The three outcome options
A) No Assessment Performed: If you can sample particles with direct mount isoprobes to your particle counter or your targeted particle sizes are smaller than 5 microns, or less than a 1-meter sampling tube with less than 2 bends are considered, you are safe. No additional assessment is needed. Particle losses in these applications have a low impact on measurement quality.
B) Additional Assessment Considered: For example, if your sampling location has less than 2 meters of sampling tube and/or with less than 3 bendings for example on sampling tubing, there are additional assessments that you should consider. Particle losses in these applications can affect the quality of measurement. Additional information is sought to understand the impact of the effects.
C) Additional Assessment Performed: Now we have trouble here. Our sampling system design requires more attention than any usual system design. We may have more than 2 meters of sampling tubes with more than 2 bendings. This requires a certain assessment of your system. Particle losses in these applications can affect the quality of measurement.

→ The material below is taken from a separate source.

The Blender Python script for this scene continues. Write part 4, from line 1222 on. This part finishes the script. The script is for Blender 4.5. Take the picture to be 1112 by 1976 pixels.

A review of the system installation is performed to fully evaluate the impact of particle losses.
What are these additional assessments?
Now we know our risk level but what to do and / or consider to reduce it. This is what the decision tree discusses in the example section. There are certain aspects to be considered to reduce your risk and generate more reliable data to ensure your data quality. The list below show some examples.
Tube diameter: Using larger tubes at longer distances can help you pull the particles with a less losses
Using the right type of sampling conduit like stainless-steel tubing will help you to keep the bending radius fixed as well as reduce your risk of the peak due to shaking and unwanted contact with the naked sampling tube.
Using the special installation fixture will help you reduce your risk and can even shorten your distance and reduce your number of bends.
Perform an engineering study to compare your data with an isoprobe directly mounted to the particle counter vs. your current challenging sampling structure. This will show you your risk level and you may review/update your alarm and action levels considering the percentage of loss due to the sampling system you have installed.
How can I download the ISO/TR 14644-21?
You can visit the ISO portal online. Unfortunately, it is not a free document and like other ISO documents you have to pay and download an electronic copy.